Según los promotores de la reforma energética, el petróleo y el gas serán ahora propiedad de la nación mientras se encuentren en el subsuelo, pero serán propiedad privada en el momento de su alumbramiento. Ésta es una perversa manera de tratar de dar vuelta a la historia. México reivindicó para la nación los recursos naturales del subsuelo y optó por otorgar concesiones. Tiempo después, nacionalizó la industria petrolera y prohibió las concesiones. Hoy, se busca desnacionalizar con el peregrino argumento de que el aceite y el gas no valen nada mientras se encuentran confinados: hay que sacarlos y, para ello, el dominio nacional es un estorbo, por lo cual es preciso llamar de nuevo a las trasnacionales cuyos bienes fueron —con otros nombres— expropiados en 1938.

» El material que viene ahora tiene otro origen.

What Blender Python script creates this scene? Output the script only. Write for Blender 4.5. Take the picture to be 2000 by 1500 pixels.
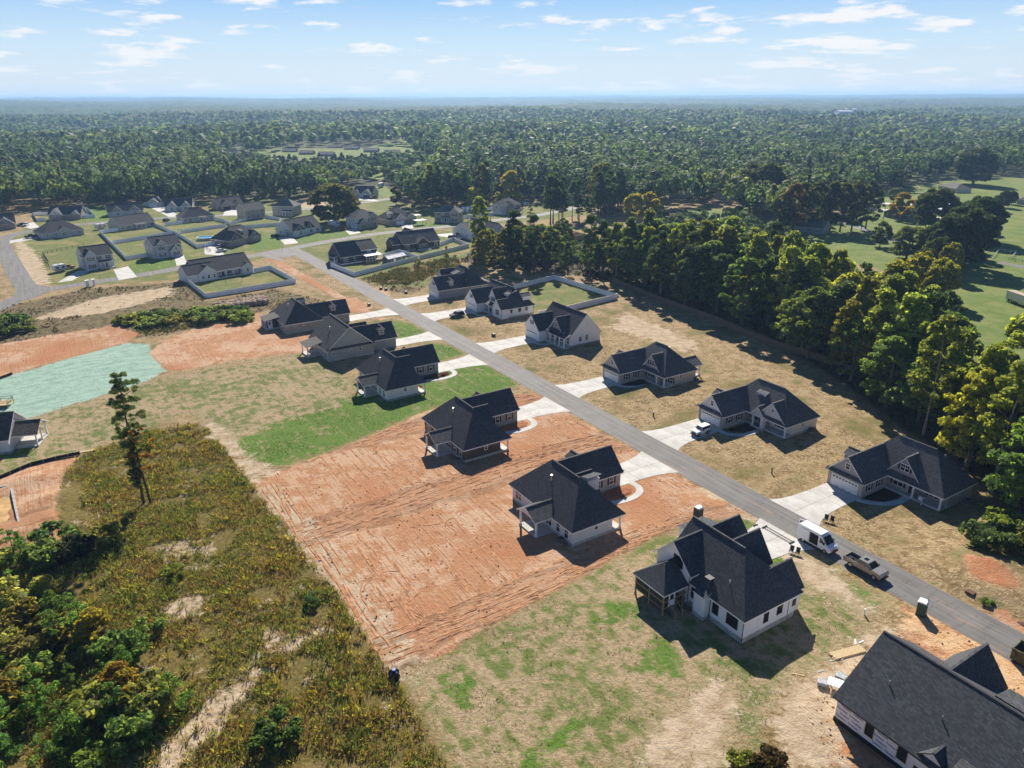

Las licencias son concesiones con la diferencia de que estas últimas trasladaban el dominio a las empresas extranjeras desde que el crudo y el gas estaban en el subsuelo. El sistema de licencias otorga la exclusividad en la exploración y la extracción, así como el producto, lo cual viene a ser lo mismo a todo efecto práctico. En ambos esquemas se paga un derecho al que se reduce la renta petrolera.
Para realizar este proyecto, el gobierno otorgará asignaciones de bloques en tierra y mar a solicitantes, entre ellos Pemex, que contratará a su vez con empresas privadas bajo el sistema de utilidades compartidas o de producción compartida. Las trasnacionales petroleras obtendrán licencias de exclusividad, cubrirán el costo de las mismas (fijado por el gobierno) y pagarán un derecho sobre la producción mucho menor que el pagado por Pemex.
Según Peña Nieto y el PAN es necesario abrir la producción de hidrocarburos a la competencia para extraer todo lo que se pueda en el menor tiempo posible. Pero, ¿de qué hablan? El gobierno regulará las asignaciones. El precio del crudo seguirá siendo determinado mediante un mecanismo global de oferta regulada según la demanda mundial de importaciones en el cual México pinta poco. Total, de lo que se trata es de entregar el petróleo a las grandes trasnacionales para cobrar una renta que difícilmente será mayor a la tercera parte del valor de lo producido. Lo que se quiere es rápida producción a costa de los yacimientos nacionales y mantener al menos el actual ingreso fiscal petrolero. Peor negocio sería difícil.
¿Qué va a ser de Pemex? Se preguntan algunos nada duchos en entender leyes… y otras asignaturas. Se convertirá pomposamente en una “empresa productiva” —siempre lo ha sido y mucho, a pesar de la corrupción— que deberá cabildear dentro del gobierno las asignaciones sólo para entregarlas a empresas privadas mediante contratos. No se requiere gran sabiduría para entender que conforme vayan declinando los yacimientos que hoy se encuentran bajo su cargo, ese organismo público se hará una pasita.
Peña tenía frente a sí un dilema: convertir a Pemex en una empresa pública modernizada, con utilidades netas y capacidad operativa renovada, regida por una estrategia nacional que garantizara la seguridad energética del país y un uso razonable de los excedentes petroleros o desnacionalizar la industria petrolera en busca de nuevos ingresos rápidos a costa de entregar los ricos yacimientos mexicanos a las trasnacionales. Con el apoyo del PAN —nacido entre otras cosas para combatir la expropiación de 1938—, Peña se decidió por la segunda opción. Sólo una consulta popular nacional, un referendo derogatorio, podría detener esa onerosa y ofensiva decisión.